Animated LED Keyboard


[Brian] made this really cool LED keyboard. He started with a Deck Legend Fire. When he got it, he realized that every key had its own LED, but the entire unit was either on, or off. He just couldn’t live with that and decided to start hacking into it to make each light individually controlled. He found a perfect empty space in the back of the keyboard and designed custom PCBs to control his lighting. he notes that he spent 12 hours of cutting and soldering wires to each of the lights in the keyboard, that doesn’t include the PCB construction.

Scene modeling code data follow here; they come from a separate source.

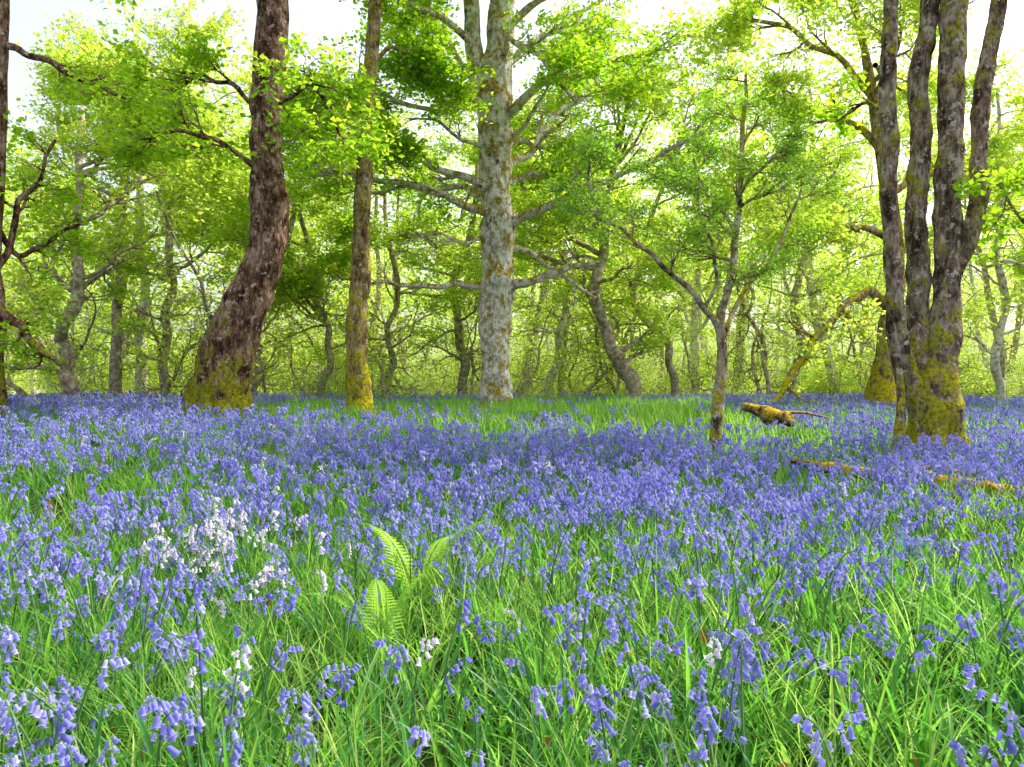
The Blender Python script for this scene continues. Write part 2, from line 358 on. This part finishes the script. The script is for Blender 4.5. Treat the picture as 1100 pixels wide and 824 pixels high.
# right multi stem
d=10.6; T=Tree(); bx=P(1003,0,d).x; bz=g(bx,d)
T.px([(1003,515,84,d),(1004,485,60,d),(1004,450,54,d),(1005,420,48,d),(1010,390,36,d),(1014,350,30,d),(1018,300,27,d),(1018,250,27,d),(1018,200,26,d),(1020,150,25,d),(1021,100,26,d),(1024,50,27,d),(1025,0,26,d),(1028,-60,24,d)],22,8,.22,3,ext=5)
T.px([(990,440,26,d),(972,395,24,d-.1),(963,350,19,d-.15),(960,300,17,d-.2),(957,250,17,d-.2),(954,200,17,d-.2),(957,150,18,d-.2),(953,100,17,d-.2),(955,50,16,d-.2),(957,0,15,d-.2),(955,-60,14,d-.2)],14,8,.22,4,ext=4)
T.px([(1000,430,28,d),(990,390,27,d+.1),(986,340,24,d+.2),(987,290,23,d+.2),(984,240,22,d+.2),(986,190,22,d+.2),(990,140,20,d+.2),(986,90,20,d+.2),(995,40,19,d+.2),(1000,0,18,d+.2),(1008,-60,16,d+.2)],14,8,.22,4,ext=4)
T.px([(1014,330,16,d),(1026,290,17,d),(1040,255,21,d+.05),(1051,220,18,d+.1),(1051,170,17,d+.1),(1054,110,18,d+.1),(1062,60,17,d+.1),(1072,10,17,d+.1),(1080,-50,14,d+.1)],14,8,.22,4,ext=4)
T.px([(958,505,16,d-.3),(966,470,13,d-.3),(968,430,9,d-.2),(966,395,7,d-.2)],8,4,.15,3)
flare(T,Vector((bx,d,bz)),.4,.55)
for (u,v,a,L) in [(1025,-60,.2,3),(1025,-130,2.9,3.4),(955,-80,-2.6,3.4),(955,-120,2.4,3.2),(1005,-150,1.6,3),(1080,-60,-.4,3),(1080,-120,.8,3)]:
    T.grow(P(u,v,d),Vector((math.cos(a),math.sin(a),.4)),L,.07,0,2,.02,.22,5)
T.limb([(1052,180,5,d),(1075,200,4,d-.3),(1100,240,3,d-.5)],4,2,-.03,lscale=.6)
T.limb([(955,120,5,d),(930,110,4,d+.4),(900,130,3,d+.8)],4,2,-.02,lscale=.6)
T.finish('multi_stemmed_oak_tree',B_right,C_oak,(bx,d,bz),keep=.45)

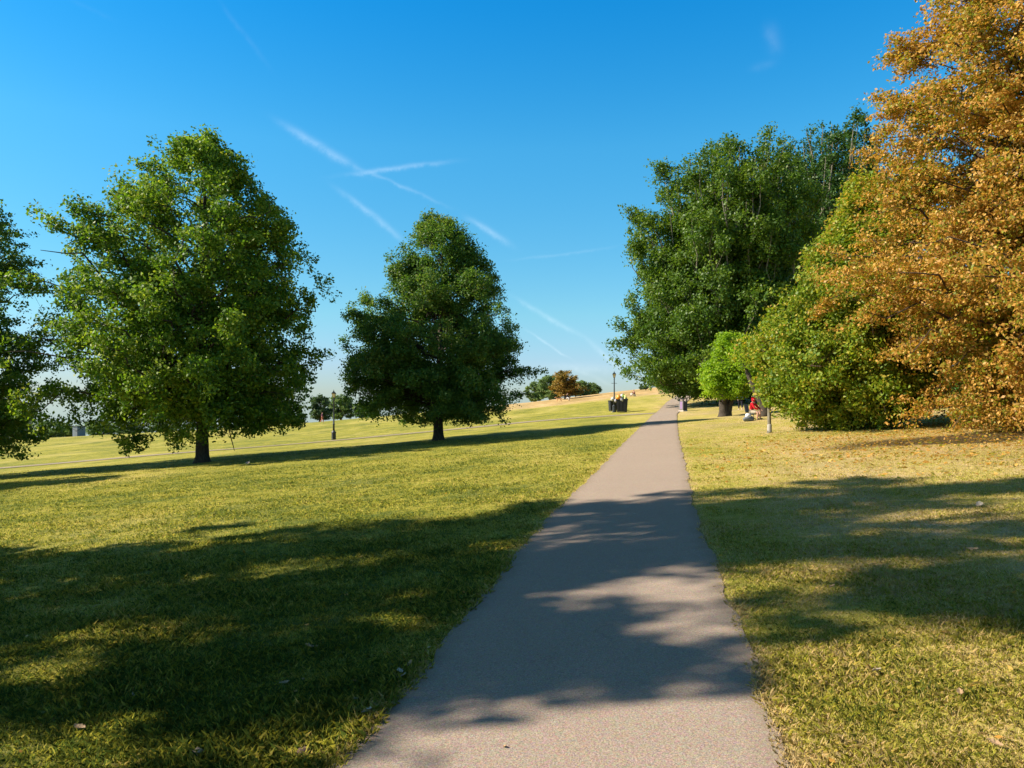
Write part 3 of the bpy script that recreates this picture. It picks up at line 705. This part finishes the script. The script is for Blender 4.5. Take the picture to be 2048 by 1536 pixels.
# ---------------------------------------------------------------- lamp posts
M['iron'] = simple('black_iron', (.022,.026,.028), .45, .5, var=.3, scale=10)
def mat_lamp():
    t = NT('lamp_glass'); p = t.n('BsdfPrincipled', i_Roughness=.25); p.inputs['Base Color'].default_value = (.80,.66,.40,1)
    tr = t.n('BsdfTranslucent'); tr.inputs[0].default_value = (.85,.75,.5,1)
    ms = t.n('MixShader', i_0=.45); t.l(p.outputs[0], ms.inputs[1]); t.l(tr.outputs[0], ms.inputs[2]); t.l(ms.outputs[0], t.out.inputs[0]); return t.m
M['lglass'] = mat_lamp()
def lamp_post():
    r = empty('lamp_post', (0,0,0))
    MB().lathe([(.21,-.2),(.21,.06),(.19,.08),(.19,.52),(.21,.55),(.21,.60),(.13,.70),(.10,.74)], 8, rz=R(22.5)).build('base', M['iron'], r)
    MB().lathe([(.085,.72),(.075,1.2),(.09,1.24),(.09,1.29),(.068,1.33),(.050,3.22),(.07,3.26),(.07,3.30),(.045,3.34),(.06,3.40)], 14).build('column', M['iron'], r, True)
    m = MB(); m.tube([(-.24,0,2.86),(.24,0,2.86)], .018, 8); m.blob((-.25,0,2.86),(.03,.03,.03),1,0,2); m.blob((.25,0,2.86),(.03,.03,.03),1,0,2); m.build('ladder_bar', M['iron'], r)
    MB().lathe([(.10,3.41),(.215,3.74)], 4, rz=R(45)).build('lantern_glass', M['lglass'], r)
    m = MB()
    for k in range(4):
        a = R(45+90*k); m.tube([(.10*math.cos(a),.10*math.sin(a),3.40),(.222*math.cos(a),.222*math.sin(a),3.745)], .013, 5)
    m.lathe([(.12,3.39),(.12,3.42)], 4, rz=R(45)); m.build('lantern_frame', M['iron'], r)
    MB().lathe([(.25,3.745),(.255,3.775),(.13,3.89),(.075,3.90),(.075,3.95),(.03,3.98),(.022,4.03),(.012,4.09)], 4, rz=R(45)).build('lantern_roof', M['iron'], r)
    return r
def copy_tree(o, parent=None):
    c = o.copy(); COL.objects.link(c); c.parent = parent
    for ch in [x for x in COL.objects if x.parent == o]: copy_tree(ch, c)
    return c
L1 = lamp_post(); L1.location = PT(667.5, 65.0); L1.rotation_euler[2] = R(12)
tag(L1, 'black heritage lamp post between the two oaks beside the narrow side path', 'lamp post', 'black lamp posts in the park')
L2 = copy_tree(L1); L2.location = PT(1228.5, 79.0); L2.rotation_euler[2] = R(-8)
tag(L2, 'black heritage lamp post standing against the overflowing black waste containers', 'lamp post', 'black lamp posts in the park')

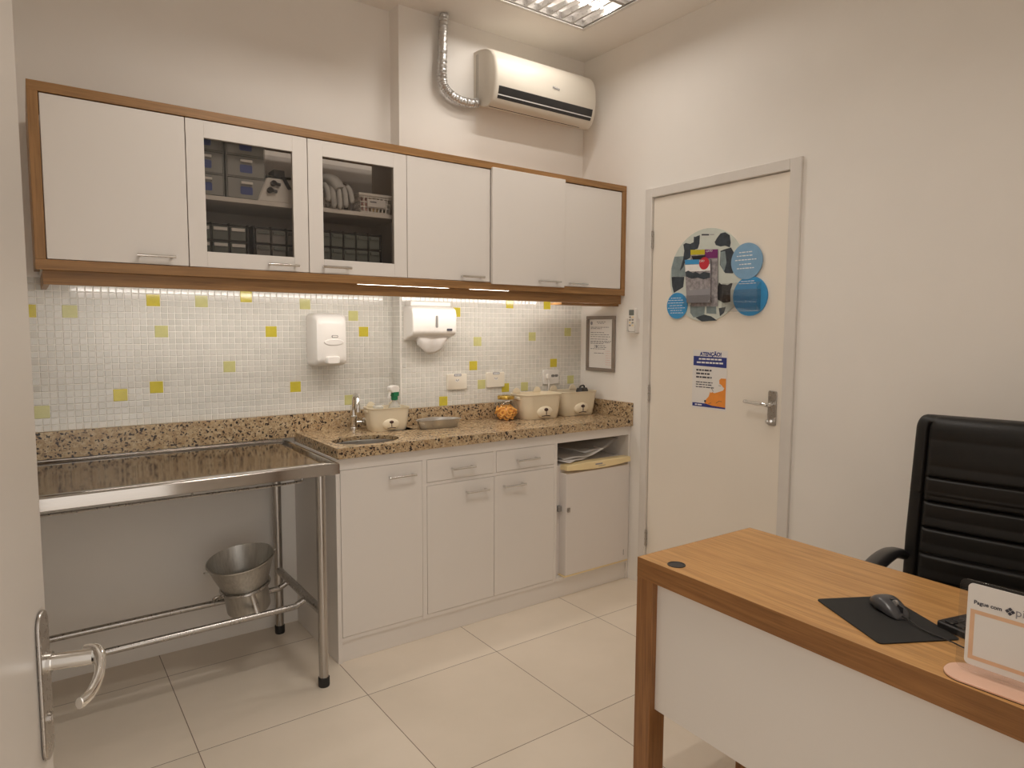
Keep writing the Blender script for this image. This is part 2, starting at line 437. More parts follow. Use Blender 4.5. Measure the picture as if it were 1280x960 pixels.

In the end, he had a fantastic looking keyboard that had cool effects like heat mapping and idle animations. All stock features still work and it looks almost entirely stock. The only obvious difference is the fact that it has two USB cables coming out of it due to some issues with his KVM switch not detecting it.

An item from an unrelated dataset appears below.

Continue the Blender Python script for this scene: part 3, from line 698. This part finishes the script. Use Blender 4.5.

16 thoughts on “Animated LED Keyboard

  1. Totally stunning! Really nice work!

    This hack sure was worth the effort. The effect is great and offers more possibilities for playing around with the keyboard.

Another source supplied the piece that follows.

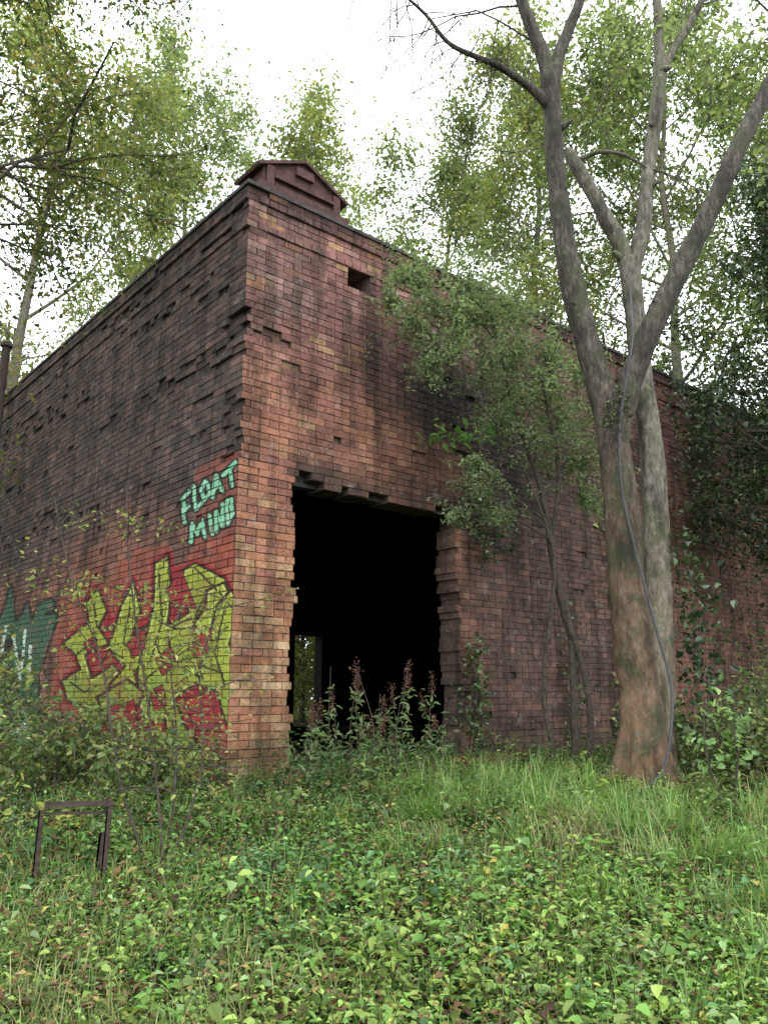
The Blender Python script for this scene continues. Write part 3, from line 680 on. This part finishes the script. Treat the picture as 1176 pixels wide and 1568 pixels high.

    For example you could make light radiate from the key you just pressed and fading out across the other keys.
    You could also use it to play games on the keyboard using the keyboard as a display (i just can’t imagine anything that would play good).

    Extremely nice, one of the hacks i would consider doing myself.

  2. He used a 68HC908JB8…brings back memories. It’s still a good chip for low-end USB projects. Cheap, has USB hardware built in, meaning that you just grab the interrupt and see what bytes you just received. While the effective instruction rate is around 1 MIPS, it still compares well against a similar-cost setup using software USB on an ATTiny, since the AVR is spending nearly all of its time on USB. The downside is development…he uses Codewarrior and assembly, but you can actually find a free HC08JB8 assembler from PE-Micro. The chip supports in-circuit programming, but you have to set a few jumpers and apply 11 volts to program it.

  3. This thing is so cool. A much more affordable alternative to the optimus maximus keyboard. The next step is to take it RGB. That would be a killer product. I would pay $200 for an RGB version. Even if it was just RGB on a-z.

  4. cool hack …

    which keys do you light for beeing useful? what about a typing aid system?
    -> Light the keys that are more probable depending on the last characters entered.

    There are some powerfull modeling tools for text compression (context tree weighting) that look at the last 5-10 characters and assign probabilities for next characters.

  5. schobi: A typing aid system would just be useful for people who actually look at their keyboard while typing. My keyboard is usually below the table where i can’t see it.

    _matt: I’ve also thought about lightsout (because i really like that game :)). But the keys arent in a 90 degrees grid. Actually you could just play it perfectly well on an 3×4 region on the numpad.